Question

If A and B are symmetric matrices, then show that AB is symmetric if AB = BA, i.e. A and B commute.

Answer 1

Hint: We know that if the transpose of a matrix is equal to the matrix itself the matrix is known as a symmetric matrix. If we have a symmetric matrix X, then $$X^T=X$$. By using this property of a symmetric matrix we will show the required condition for AB to be symmetric.

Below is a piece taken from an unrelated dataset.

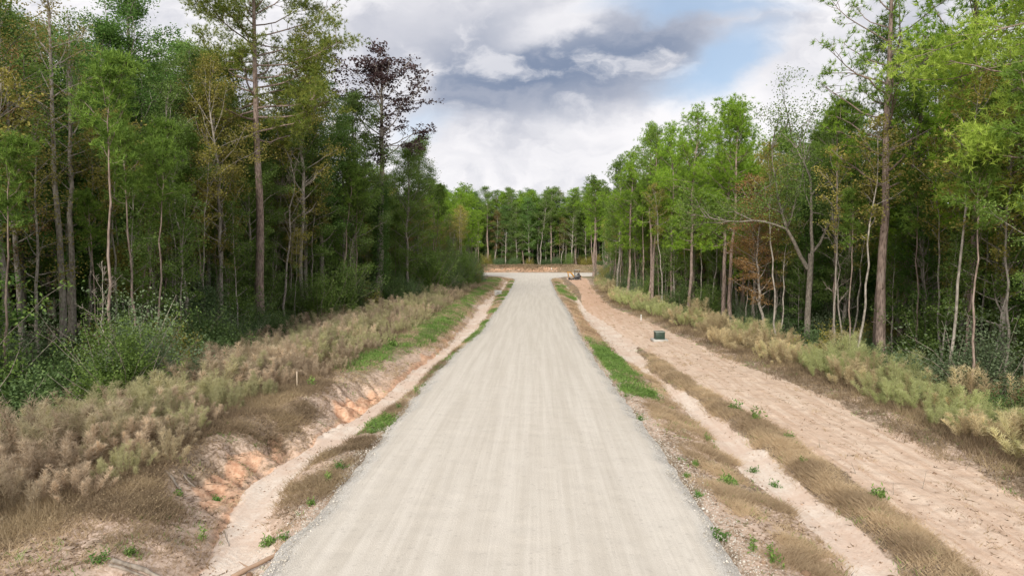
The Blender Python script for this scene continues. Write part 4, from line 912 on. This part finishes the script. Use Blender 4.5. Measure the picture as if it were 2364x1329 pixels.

Complete step-by-step answer:

We have been given that A and B are symmetric matrices.
Since we know the property of a symmetric matrix that, the transpose of a symmetric matrix is equal to the matrix itself.
So, $$A^T=A$$ and $$B^T=B.....(1)$$
Hence the upper case ‘T’ denotes the transpose.
We have been asked to show that AB is symmetric if AB = BA i.e. A and B commute.
Since AB matrix is symmetric, then by using the property of symmetric matrix $${\left(AB\right)}^T$$ must be equal to AB.
$$\Rightarrow {\left(AB\right)}^T=AB$$
We know that $${(x_1{x}_2{x}_3.......x_n)}^T=({x_n}^T{x_{n-1}}^T.....{x_2}^T{x_1}^T)$$
$$\Rightarrow {\left(AB\right)}^T=B^T{A}^T$$
Using (1) we get as follows:
$$\begin{array}{rl}& {\left(AB\right)}^T=BA\\ & \Rightarrow {\left(AB\right)}^T=BA=AB\end{array}$$
The above expression is true if and only if AB = BA.
Therefore, it is shown that if A and B are symmetric matrices then AB is symmetric if and only if AB = BA.

Note: Remember that two matrices A and B are said to be commute matrices if they satisfy the criteria AB = BA. Also remember the property of a matrix that is as follows:
$${(x_1{x}_2{x}_3.......x_n)}^T=({x_n}^T{x_{n-1}}^T.....{x_2}^T{x_1}^T)$$ which is a very important property to find the transpose of the matrices in multiplication form.